Republican gains in last November’s Congressional elections were minor compared to the rout the party engineered in statehouses around the U.S. The GOP won a net gain of nearly 700 state-legislature seats on Nov. 2, wresting away control of 19 chambers. It was the biggest landslide in decades, dwarfing the “Republican revolution” of 1994. “As we enter a time with huge policy and political implications,” Ed Gillespie, chairman of the Republican State Leadership Committee, wrote in a congratulatory note Nov. 3, “new Republican officeholders will be given an opportunity to demonstrate common-sense conservative leadership and implement solutions that promise real results and positive change.”


Since then, however the party has marshaled its manpower in state capitals to advance a conservative agenda that goes far beyond its stated goal of creating jobs. The battle over public-sector unions in Wisconsin was the first in a nationwide war over local government wages, pay and bargaining rights, with fronts in more than 20 states, including Indiana and Michigan. A number of other states have pushed to limit abortions. Thirty states have considered omnibus bills cracking down on illegal immigration, according to the bipartisan National Conference of State Legislatures (NCSL).

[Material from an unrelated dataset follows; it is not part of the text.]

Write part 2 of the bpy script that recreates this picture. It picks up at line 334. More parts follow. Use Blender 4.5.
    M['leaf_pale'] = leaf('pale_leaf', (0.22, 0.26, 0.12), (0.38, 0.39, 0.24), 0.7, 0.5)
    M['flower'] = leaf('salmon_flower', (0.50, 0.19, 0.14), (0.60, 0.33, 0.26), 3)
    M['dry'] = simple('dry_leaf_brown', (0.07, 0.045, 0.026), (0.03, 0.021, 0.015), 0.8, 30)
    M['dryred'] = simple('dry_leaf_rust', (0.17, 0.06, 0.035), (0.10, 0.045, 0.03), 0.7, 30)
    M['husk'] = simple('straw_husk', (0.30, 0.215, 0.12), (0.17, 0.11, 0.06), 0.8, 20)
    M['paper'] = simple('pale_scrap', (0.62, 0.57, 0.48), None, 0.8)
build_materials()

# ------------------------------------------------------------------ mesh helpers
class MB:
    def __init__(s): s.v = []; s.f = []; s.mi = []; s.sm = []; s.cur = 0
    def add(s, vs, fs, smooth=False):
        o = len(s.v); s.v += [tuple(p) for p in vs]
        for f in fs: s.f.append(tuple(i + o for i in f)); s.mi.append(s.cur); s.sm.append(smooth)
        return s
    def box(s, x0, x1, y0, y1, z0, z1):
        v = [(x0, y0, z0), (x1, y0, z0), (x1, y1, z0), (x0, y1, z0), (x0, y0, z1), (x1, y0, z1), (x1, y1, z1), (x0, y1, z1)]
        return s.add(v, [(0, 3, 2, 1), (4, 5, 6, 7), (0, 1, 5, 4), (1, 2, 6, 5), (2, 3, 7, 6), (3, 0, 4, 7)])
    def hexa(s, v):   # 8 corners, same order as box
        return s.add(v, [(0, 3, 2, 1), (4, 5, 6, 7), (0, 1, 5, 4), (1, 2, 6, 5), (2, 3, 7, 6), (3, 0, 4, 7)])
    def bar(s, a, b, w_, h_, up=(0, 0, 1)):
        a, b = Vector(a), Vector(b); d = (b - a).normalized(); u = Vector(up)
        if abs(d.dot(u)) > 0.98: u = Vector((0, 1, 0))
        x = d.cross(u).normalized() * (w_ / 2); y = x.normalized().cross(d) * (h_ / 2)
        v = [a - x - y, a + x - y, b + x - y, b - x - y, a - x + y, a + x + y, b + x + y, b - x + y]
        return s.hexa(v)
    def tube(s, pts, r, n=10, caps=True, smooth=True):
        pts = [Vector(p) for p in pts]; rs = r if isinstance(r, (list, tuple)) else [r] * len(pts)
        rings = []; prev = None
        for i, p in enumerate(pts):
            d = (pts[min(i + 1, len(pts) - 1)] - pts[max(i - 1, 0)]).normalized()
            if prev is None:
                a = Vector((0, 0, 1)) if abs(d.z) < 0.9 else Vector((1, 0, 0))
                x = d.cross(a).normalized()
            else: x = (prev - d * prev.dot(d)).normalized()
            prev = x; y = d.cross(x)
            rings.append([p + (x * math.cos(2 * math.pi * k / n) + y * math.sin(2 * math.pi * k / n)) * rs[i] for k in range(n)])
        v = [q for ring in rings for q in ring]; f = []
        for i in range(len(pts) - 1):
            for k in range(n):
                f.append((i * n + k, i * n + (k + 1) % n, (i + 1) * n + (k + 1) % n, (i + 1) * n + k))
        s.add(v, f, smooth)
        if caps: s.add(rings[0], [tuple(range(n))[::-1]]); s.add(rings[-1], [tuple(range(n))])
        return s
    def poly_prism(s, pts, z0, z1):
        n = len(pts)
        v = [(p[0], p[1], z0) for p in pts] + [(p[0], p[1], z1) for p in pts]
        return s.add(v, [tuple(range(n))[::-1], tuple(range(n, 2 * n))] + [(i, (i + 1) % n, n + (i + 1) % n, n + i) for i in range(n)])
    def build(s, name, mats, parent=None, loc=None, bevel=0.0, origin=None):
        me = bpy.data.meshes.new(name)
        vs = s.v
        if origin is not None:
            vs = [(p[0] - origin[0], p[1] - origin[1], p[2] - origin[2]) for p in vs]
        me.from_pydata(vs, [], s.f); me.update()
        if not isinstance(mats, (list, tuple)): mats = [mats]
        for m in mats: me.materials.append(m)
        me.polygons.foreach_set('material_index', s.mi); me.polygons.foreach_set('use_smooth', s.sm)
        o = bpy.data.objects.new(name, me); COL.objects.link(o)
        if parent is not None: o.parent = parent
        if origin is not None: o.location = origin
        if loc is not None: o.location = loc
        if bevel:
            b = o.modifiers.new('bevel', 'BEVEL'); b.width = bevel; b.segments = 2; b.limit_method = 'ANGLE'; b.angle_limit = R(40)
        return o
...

The march to the right in the states was punctuated Monday, when Arizona’s conservative Governor Jan Brewer vetoed two controversial bills—one requiring presidential candidates to furnish a birth certificate, the other to loosen gun laws on college campuses, just months after a troubled student’s killing spree in Tucson.

Some of that action, however, bears little resemblance to the “common-sense…solutions” Gillespie urged. Leery of the powers of the Federal Reserve, a handful of states have mulled measures that declare gold or silver legal currency, and Utah’s governor signed one into law on March 25. Other states, like Wyoming and Tennessee, have fielded legislation barring courts from weighing Islamic sharia or foreign law. In addition to Arizona, 14 states have considered so-called “birther” bills that require presidential candidates to produce various proofs of native origin, though none have been enacted so far. More than 20 have pushed state-sovereignty legislation–efforts to declare themselves sanctuaries from EPA regulations, for example, or to exempt themselves from “ObamaCare.” At least seven have introduced measures that support the teaching of creationism in public schools.

The flurry of social legislation may be partly a function of making up for lost time. Republicans regained control of a number of states that, despite conservative leanings, had been Democratic redoubts; in Alabama, for example, the GOP snatched back a statehouse that had been under Democratic control since the 1870s. “It’s stunning how radical Republicans have been in the states,” says Michael Sargeant, executive director of the Democratic Legislative Campaign Committee. “These are things conservative groups have been working on for a long time, and now that they have the opportunity they’re pushing this despite the public outcry.”

If there’s a silver lining, Democrats say, it’s that voters in moderate states could punish the GOP for overreaching. “This has exposed what their agenda really is,” says Sargeant. “When Jan Brewer is vetoing bills in Arizona, it makes you realize how far Republicans have gone.”

But with so many Tea Party-powered legislators eager to dial back Democratic policies, this may just be the start. The same day as Brewer’s vetoes, Kansas Governor Sam Brownback signed a bill requiring voters to provide a photo ID at polling places, which critics say will suppress turnout. Statehouses provide a venue to advance conservative causes that often go nowhere inside the Beltway. “State-level action,” says Michael Boldin, founder of the Tenth Amendment Center, which promotes state sovereignty, “is far more effective than anything that happens in Washington.”